Understanding Audiences of the Future - development and deployment of non-invasive measures of individual or collective immersion

Lead Research Organisation: University of Bristol
Department Name: Experimental Psychology

Abstract

Brief description of the context of the research, including potential impact
Audience immersion lies at the heart of the success of any performance. New media formats for cinema and broadcast promise new and powerful ways to deliver performance in effective, exciting, and novel ways. In this project we will enable the development and deployment of non-invasive measures of individual or collective immersion. These could support better editorial decision making; provide a dynamic means of adapting a programme in real time; and also provide insights into the relative contributions of narrative, technology, interactivity, properties of media.
Aims
To obtain continuous, non-invasive measurements of immersion which are sensitive to how immersion may vary over the course of a programme, while not disrupting viewer experience itself.
To use these measurements to explain how immersion utilises a range of cognitive processes (e.g. attention, memory, emotion) to engage audiences.
To address how immersion can occur within a variety of media (e.g. book, film, game, virtual reality) and aspects of that media (e.g. narrative vs technological properties)
Novelty of the research methodology
Typically, research investigating audience engagement uses post-viewing measures such as questionnaires to assess content. When continuous measures are used, they can be invasive and disruptive to the experience (for example, eye tracking which requires the head to be held still in a chin rest, or fMRI which is loud and can be claustrophobic).

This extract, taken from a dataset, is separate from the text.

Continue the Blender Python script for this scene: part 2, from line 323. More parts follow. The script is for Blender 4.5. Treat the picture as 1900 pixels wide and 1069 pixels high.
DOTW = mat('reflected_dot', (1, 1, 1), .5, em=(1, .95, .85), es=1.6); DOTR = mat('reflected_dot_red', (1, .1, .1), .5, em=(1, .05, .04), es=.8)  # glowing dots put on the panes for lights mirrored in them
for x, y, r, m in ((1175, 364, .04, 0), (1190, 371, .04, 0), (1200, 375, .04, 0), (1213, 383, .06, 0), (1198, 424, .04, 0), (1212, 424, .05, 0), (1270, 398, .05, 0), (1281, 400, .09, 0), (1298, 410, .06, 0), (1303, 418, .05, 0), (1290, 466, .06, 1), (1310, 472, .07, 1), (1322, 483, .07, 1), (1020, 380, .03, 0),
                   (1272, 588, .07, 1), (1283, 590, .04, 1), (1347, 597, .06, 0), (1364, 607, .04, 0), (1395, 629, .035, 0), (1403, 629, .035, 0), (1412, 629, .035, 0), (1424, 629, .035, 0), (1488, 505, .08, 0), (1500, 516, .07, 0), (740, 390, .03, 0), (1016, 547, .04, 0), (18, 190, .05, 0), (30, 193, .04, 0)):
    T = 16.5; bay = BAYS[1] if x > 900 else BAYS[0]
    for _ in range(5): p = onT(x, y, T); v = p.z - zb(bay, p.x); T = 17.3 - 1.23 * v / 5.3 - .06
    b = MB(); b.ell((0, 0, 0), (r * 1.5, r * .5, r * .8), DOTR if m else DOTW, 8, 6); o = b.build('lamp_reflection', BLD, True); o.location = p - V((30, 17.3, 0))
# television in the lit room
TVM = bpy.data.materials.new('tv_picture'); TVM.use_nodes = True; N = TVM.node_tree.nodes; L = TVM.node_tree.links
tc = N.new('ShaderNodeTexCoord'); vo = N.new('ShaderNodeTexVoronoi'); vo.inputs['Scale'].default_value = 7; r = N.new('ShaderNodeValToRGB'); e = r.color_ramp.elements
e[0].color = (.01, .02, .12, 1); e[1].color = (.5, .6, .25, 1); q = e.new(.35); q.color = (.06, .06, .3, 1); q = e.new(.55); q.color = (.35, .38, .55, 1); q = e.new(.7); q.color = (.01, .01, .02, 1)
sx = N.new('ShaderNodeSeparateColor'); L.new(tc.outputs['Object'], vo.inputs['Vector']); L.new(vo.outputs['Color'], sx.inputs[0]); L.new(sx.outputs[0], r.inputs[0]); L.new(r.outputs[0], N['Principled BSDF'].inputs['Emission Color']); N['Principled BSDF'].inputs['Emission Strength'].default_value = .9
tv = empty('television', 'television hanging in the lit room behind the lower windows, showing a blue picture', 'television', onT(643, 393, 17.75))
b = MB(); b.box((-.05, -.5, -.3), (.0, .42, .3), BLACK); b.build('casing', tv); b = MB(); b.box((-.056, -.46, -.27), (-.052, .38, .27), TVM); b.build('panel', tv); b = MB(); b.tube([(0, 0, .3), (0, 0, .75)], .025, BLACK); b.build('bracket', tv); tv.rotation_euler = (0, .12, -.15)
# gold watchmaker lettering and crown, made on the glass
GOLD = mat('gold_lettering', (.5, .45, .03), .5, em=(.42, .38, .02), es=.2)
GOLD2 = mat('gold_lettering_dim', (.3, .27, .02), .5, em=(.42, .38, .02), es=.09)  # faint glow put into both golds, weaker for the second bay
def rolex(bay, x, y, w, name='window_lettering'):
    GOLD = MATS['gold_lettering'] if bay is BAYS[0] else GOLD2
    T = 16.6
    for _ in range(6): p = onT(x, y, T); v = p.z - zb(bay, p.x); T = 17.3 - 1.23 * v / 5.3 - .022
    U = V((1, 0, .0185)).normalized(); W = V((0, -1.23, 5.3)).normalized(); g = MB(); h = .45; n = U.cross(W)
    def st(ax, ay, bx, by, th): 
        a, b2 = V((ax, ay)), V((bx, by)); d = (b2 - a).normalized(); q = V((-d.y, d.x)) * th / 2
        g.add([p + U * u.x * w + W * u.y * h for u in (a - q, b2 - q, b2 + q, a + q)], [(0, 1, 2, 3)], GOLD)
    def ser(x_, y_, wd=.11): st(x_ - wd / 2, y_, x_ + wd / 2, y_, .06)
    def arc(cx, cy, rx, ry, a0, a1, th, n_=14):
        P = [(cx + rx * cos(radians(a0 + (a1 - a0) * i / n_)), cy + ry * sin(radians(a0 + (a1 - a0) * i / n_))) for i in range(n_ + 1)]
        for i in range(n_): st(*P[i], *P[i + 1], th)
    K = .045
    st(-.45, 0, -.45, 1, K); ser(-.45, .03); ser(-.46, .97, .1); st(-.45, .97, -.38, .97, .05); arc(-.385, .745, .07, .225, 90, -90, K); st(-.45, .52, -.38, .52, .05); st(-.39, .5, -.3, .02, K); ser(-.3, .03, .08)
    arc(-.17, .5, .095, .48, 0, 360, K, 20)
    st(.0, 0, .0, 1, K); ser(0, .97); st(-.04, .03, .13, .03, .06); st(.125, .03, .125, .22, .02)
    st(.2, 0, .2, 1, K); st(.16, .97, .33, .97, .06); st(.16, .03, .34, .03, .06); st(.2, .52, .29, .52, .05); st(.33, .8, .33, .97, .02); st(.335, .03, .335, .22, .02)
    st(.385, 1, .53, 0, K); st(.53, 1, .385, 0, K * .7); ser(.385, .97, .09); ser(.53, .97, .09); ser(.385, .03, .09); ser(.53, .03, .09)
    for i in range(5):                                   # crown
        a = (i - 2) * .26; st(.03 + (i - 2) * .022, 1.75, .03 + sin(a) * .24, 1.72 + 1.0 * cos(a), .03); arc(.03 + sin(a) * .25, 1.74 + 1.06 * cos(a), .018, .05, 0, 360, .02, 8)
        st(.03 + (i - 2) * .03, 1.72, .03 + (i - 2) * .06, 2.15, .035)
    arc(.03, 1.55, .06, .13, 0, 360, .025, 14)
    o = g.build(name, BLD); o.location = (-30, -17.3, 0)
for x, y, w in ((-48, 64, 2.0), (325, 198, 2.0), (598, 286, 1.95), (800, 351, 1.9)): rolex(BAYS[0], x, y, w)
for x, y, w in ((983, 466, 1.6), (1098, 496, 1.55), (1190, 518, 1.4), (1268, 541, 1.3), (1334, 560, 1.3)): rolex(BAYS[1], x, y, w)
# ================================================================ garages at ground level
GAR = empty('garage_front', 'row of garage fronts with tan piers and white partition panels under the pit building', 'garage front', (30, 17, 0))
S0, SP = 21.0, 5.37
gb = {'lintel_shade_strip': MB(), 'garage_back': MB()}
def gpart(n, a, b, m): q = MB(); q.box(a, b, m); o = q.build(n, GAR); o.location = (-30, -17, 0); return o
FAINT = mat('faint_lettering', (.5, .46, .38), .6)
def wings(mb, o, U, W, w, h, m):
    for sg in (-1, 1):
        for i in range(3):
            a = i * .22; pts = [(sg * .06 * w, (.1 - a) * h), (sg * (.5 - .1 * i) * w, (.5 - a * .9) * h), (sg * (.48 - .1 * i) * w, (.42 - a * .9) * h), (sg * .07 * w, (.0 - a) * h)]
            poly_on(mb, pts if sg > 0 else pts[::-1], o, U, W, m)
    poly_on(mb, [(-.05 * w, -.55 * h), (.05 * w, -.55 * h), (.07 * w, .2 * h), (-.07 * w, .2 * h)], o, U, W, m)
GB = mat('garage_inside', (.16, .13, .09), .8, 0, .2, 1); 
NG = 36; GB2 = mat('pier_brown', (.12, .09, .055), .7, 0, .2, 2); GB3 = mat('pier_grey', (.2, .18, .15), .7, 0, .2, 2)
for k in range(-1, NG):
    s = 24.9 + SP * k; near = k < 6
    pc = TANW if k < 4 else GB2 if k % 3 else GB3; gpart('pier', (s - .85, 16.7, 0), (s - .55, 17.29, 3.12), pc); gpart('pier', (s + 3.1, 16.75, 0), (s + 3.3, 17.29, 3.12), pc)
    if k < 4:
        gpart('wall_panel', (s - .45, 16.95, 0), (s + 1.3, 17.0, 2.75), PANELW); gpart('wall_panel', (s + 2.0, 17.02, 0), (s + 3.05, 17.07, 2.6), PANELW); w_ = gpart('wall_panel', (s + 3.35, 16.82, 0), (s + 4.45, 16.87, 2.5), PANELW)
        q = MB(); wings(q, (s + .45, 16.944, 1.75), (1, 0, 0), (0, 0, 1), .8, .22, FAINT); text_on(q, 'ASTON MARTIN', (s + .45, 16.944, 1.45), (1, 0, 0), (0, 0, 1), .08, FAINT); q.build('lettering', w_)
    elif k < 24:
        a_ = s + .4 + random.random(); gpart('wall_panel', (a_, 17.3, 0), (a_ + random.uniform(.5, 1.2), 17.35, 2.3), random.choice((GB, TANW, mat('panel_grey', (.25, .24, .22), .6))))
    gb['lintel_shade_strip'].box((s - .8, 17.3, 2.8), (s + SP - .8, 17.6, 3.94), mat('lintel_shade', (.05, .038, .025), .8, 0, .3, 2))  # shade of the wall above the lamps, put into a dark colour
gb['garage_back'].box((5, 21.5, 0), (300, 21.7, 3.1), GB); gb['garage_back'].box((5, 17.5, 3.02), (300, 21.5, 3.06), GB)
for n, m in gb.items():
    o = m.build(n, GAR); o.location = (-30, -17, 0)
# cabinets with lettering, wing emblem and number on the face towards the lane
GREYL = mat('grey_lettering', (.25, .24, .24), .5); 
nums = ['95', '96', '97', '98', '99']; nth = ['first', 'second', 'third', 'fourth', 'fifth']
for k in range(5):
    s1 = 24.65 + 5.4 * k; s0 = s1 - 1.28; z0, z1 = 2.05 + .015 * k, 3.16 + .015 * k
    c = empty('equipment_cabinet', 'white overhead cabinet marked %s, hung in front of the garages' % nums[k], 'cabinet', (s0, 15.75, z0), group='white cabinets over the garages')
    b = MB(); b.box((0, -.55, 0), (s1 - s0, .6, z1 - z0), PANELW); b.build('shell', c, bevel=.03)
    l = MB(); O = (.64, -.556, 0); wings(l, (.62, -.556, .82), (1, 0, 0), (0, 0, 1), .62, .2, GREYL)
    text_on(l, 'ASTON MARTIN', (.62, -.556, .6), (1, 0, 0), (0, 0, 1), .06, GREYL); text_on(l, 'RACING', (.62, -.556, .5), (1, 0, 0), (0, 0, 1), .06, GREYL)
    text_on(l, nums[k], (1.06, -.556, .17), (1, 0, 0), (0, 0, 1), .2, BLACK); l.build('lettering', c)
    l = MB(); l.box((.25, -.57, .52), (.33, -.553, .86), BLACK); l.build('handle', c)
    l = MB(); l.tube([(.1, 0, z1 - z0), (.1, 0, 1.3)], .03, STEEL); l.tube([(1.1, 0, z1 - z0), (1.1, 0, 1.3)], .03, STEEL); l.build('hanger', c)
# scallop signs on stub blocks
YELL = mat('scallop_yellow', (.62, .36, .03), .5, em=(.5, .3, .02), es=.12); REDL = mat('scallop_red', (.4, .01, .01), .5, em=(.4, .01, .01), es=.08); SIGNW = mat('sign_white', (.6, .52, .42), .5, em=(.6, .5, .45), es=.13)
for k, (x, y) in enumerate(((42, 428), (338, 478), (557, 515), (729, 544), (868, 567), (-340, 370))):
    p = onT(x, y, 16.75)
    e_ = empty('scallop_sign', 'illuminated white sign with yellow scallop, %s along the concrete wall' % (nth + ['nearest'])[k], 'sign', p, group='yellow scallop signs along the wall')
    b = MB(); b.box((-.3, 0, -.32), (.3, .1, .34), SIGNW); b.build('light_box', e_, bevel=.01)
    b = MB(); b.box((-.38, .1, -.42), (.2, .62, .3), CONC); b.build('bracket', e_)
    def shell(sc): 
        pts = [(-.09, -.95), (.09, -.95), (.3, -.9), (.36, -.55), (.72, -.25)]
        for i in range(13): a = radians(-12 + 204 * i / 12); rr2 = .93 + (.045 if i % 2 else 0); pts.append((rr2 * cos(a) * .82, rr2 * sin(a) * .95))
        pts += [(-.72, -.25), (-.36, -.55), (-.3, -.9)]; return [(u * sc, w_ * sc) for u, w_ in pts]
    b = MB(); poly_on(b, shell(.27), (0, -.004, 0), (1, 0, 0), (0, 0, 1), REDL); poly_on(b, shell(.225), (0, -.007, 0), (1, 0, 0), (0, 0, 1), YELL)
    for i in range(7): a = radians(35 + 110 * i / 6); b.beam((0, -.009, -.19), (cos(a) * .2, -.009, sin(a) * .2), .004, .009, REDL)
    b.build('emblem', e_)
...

Further to this, immersion is more multidimensional than any of these one measures can capture by themselves.
This project aims to combine continuous psychological and physiological measurements to obtain a collective measurement of immersion which captures how different cognitive concepts including attention, memory, and emotion may contribute to whether we are immersed. These measurements will be continuous, which may enable better editorial decision making through highlighting the peaks and troughs of engagement. Our suite of measurements will include dual-task reaction time, memory tests, heart rate, galvanic skin response, head motion, and emotion recognition.
Alignment to EPSRCs strategies or research areas
This project falls within the EPSRC 'Vision, hearing, and other senses' research area which employs basic psychological studies. The broader themes involved includes 'digital economy'.
Any companies or collaborators involved
This project is in collaboration with BBC research and development.